Examples of Kanye's outfits

Examples of Kanye’s outfits

It is because many men don’t care, and simply buy clothes just because they have to, that menswear is an undeveloped market in comparison to womenswear. If men purchased more designer clothing, the market could grow. The lack of funds for many brands stops them from staging the elaborate shows and productions that we are used to seeing from womenswear designers. The shows are what define fashion and, really, what get the most press. It is because of the underexposure of menswear brands that the market isn’t as vast as womenswear, because population-wise, we are rather equal in numbers. Since menswear generally gets less coverage than womenswear in the mainstream media, perhaps because attitudes are still that fashion is woman’s game, it is down to the smaller outlets, such as blogs like my own, to try and provide the publicity that the smaller brands so desire. We all know Prada, Givenchy and the big fashion houses but what about the smaller ones?

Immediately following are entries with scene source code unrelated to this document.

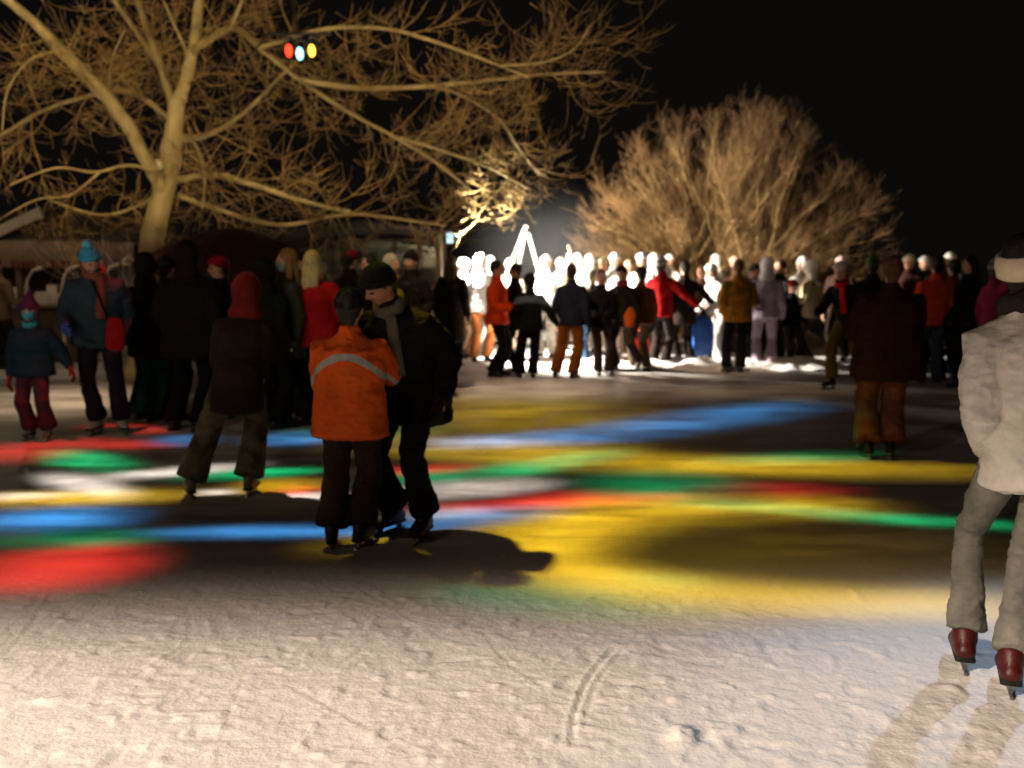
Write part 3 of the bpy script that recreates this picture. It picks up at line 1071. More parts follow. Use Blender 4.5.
# lamp post with the floodlight that lights the crowd
LP = at(441, 300, 17.0)
LAMP = at(448, 238, 17.0)
root = thing('floodlight_post', (LP.x, LP.y, 0), 'thin pale post carrying a small glowing floodlight over the crowd', 'floodlight')
m = MB(); m.tube([(0, 0, 0), (0, 0, LAMP.z + .05)], [.030, .026], 10); m.build('post', surf('pole_paint', 'c9b59a', .5), root, True)
m = MB(); m.bar((0, 0, LAMP.z), (LAMP.x - LP.x - .04, 0, LAMP.z), .03, .03); m.build('bracket', metal_dark, root)
hx = LAMP.x - LP.x
FR = Matrix.Translation((hx, 0, LAMP.z)) @ Matrix.Rotation(R(-48), 4, 'Z')
m = MB(); m.ring_loft([[FR @ Vector((x, y, z)) for y, z in ((-q, -q * 1.15), (q, -q * 1.15), (q, q * 1.15), (-q, q * 1.15))] for x, q in ((-.09, .04), (-.02, .065), (.05, .08))]); hs_ = m.build('housing', metal_dark, root)
m = MB(); m.box((.055, 0, 0), (.008, .14, .165), FR); m.build('lens', emit('flood_glass', 'c4ecf4', 1.6), hs_)

# white timber trestle standing in the crowd
TY = 18.0
ap = at(526, 226, TY)
root = thing('trestle', (ap.x, TY, 0), 'tall white A-shaped timber trestle rising above the bright crowd', 'trestle')
f1, f2, f3 = at(497, 300, TY), at(541, 280, TY), at(515, 285, TY + .8)
def leg_to(p, w_, dy):
    d = Vector((p.x - ap.x, p.y - TY, p.z - ap.z))
    t = -ap.z / d.z
    e = d * t
    m = MB(); m.bar((e.x, e.y + dy, 0.0), (0, dy, ap.z), w_, .06)
    m.build('leg', white_paint, root)
leg_to(f1, .055, 0)
leg_to(f2, .055, .064)
leg_to(Vector((f3.x, TY + .7, f3.z)), .045, .13)
m = MB(); m.tube([(0, -.06, ap.z - .06), (0, .20, ap.z - .06)], [.02, .02], 8); m.build('bolt', metal_dark, root, True)

# ------------------------------------------------------------------ coloured lamps in the tree
BARY = 13.4
p0, p1 = at(268, 34, BARY), at(330, 34, BARY)
rail = thing('lamp_rail', (p0.lerp(p1, .5)), 'short black rail clamped in the tree, carrying three coloured lamps', 'rail')
m = MB(); m.tube([p0 - rail.location, p1 - rail.location], [.022, .022], 10); m.build('tube', metal_dark, rail, True)
m = MB(); m.tube([(0, 0, 0), (-.15, .25, .55)], [.014, .014], 8); m.build('hanger', metal_dark, rail, True)
ce = at(196, 60, 13.9) - rail.location
c0 = p0 - rail.location
m = MB(); m.tube([c0.lerp(ce, t) + Vector((0, 0, -.9 * t * (1 - t))) for t in [q / 10 for q in range(11)]], [.010] * 11, 6); m.build('cable', surf('rubber', '1c1b1a', .7), rail, True)
lamps = [(289, 50, 'ff3018', 'red-glowing stage lamp at the end of the rail', 5), (300, 53, '9cf4ff', 'bluish-white stage lamp hanging lowest on the rail', 4), (312, 50, 'ffc43a', 'yellow-glowing stage lamp, last along the rail', 4.5)]
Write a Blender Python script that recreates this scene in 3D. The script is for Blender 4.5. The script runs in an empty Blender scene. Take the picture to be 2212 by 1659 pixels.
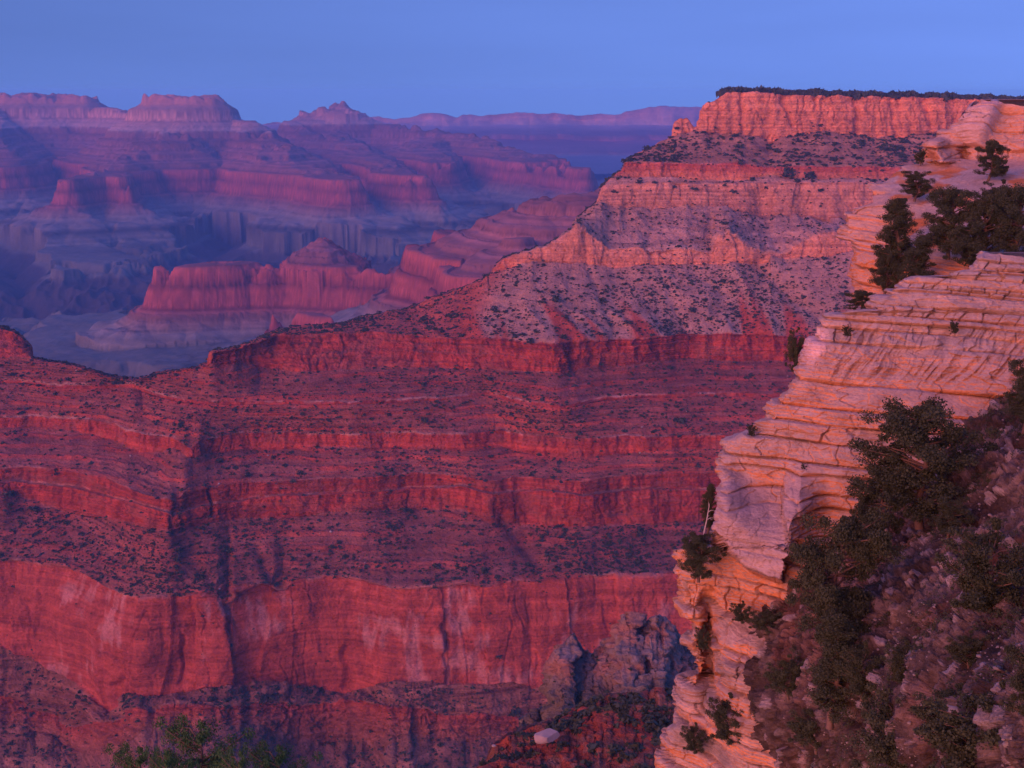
import bpy, math, random
import numpy as np
R = math.radians
rng = np.random.default_rng(7)
random.seed(7)
sc = bpy.context.scene
COL = sc.collection

# ------------------------------------------------------------------ camera
W, H = 2212.0, 1659.0            # working pixel frame used for tracing
FPX = 2670.0
CX, CY = W/2, H/2
PITCH = math.atan((CY-200.0)/FPX)
cam_d = bpy.data.cameras.new('camera')
cam = bpy.data.objects.new('camera', cam_d)
COL.objects.link(cam)
cam.location = (0, 0, 0)
cam.rotation_euler = (R(90)-PITCH, 0, 0)
cam_d.sensor_width = 36.0
cam_d.lens = 36.0*FPX/W
cam_d.clip_start = 0.5
cam_d.clip_end = 120000
sc.camera = cam

# ------------------------------------------------------------------ light
SUN_EL, SUN_AZ = 7.0, 222.0      # azimuth measured clockwise from +Y (view direction)
SKY_STR = 0.15
ZENITH_FILL = 3.6      # sky overhead, out of view, boosted as added fill for slopes and haze
HAZE_DENS = 5.8e-5
HORIZON = (0.5, 0.55, 0.33)
SKY_TINT = (0.30, 0.305, 0.68, 1)
world = bpy.data.worlds.new("World"); sc.world = world
world.use_nodes = True
nt = world.node_tree
bg = nt.nodes['Background']
sky = nt.nodes.new('ShaderNodeTexSky'); sky.sky_type = 'NISHITA'; sky.sun_disc = False
sky.sun_elevation = R(SUN_EL); sky.sun_rotation = R(SUN_AZ)
sky.altitude = 2100; sky.air_density = 1.0; sky.dust_density = 0.6; sky.ozone_density = 2.0
tcw = nt.nodes.new('ShaderNodeTexCoord')
sep = nt.nodes.new('ShaderNodeSeparateXYZ'); cmb = nt.nodes.new('ShaderNodeCombineXYZ')
zmax = nt.nodes.new('ShaderNodeMath'); zmax.operation = 'MAXIMUM'; zmax.inputs[1].default_value = 0.13
nt.links.new(tcw.outputs['Generated'], sep.inputs[0])
nt.links.new(sep.outputs[0], cmb.inputs[0]); nt.links.new(sep.outputs[1], cmb.inputs[1])
nt.links.new(sep.outputs[2], zmax.inputs[0]); nt.links.new(zmax.outputs[0], cmb.inputs[2])
nt.links.new(cmb.outputs[0], sky.inputs[0])
tint = nt.nodes.new('ShaderNodeMix'); tint.data_type = 'RGBA'; tint.blend_type = 'MULTIPLY'
tint.inputs[0].default_value = 1.0
tint.inputs[7].default_value = SKY_TINT
up = nt.nodes.new('ShaderNodeMapRange'); up.inputs[1].default_value = 0.12; up.inputs[2].default_value = 0.6
up.inputs[3].default_value = 1.0; up.inputs[4].default_value = ZENITH_FILL
scl = nt.nodes.new('ShaderNodeVectorMath'); scl.operation = 'SCALE'
nt.links.new(sep.outputs[2], up.inputs[0]); nt.links.new(up.outputs[0], scl.inputs[3])
nt.links.new(sky.outputs[0], tint.inputs[6]); nt.links.new(tint.outputs[2], scl.inputs[0]);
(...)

Don’t get me wrong, menswear is not a failing market. In fact, it has grown by 18% in the past 5 years and sales are catching up with womenswear. A study by Mintel shows that the industry is worth £12.9 billion and by 2018 is set to be worth £16.4 billion: that is big money. However, the general attitude and thoughts surrounding menswear need to change I’d say. If men have a desire to learn more and be more involved in fashion, the stigma that surrounds it needs to be removed. It is not vain to be interested in fashion and it is not frivolous to care about clothes. Just because gender roles dictate that women are the ones who fuss over their appearance whereas men are the ones who fuss over their strength, doesn’t mean that you cannot do both. Yes, you can be a successful man who buys designer clothes and yes, you can care about trends in the same way that women do. Think like Kanye West and develop your own personal style whilst turning a blind eye to those who criticise you for doing so: Givenchy kilt wearing is optional.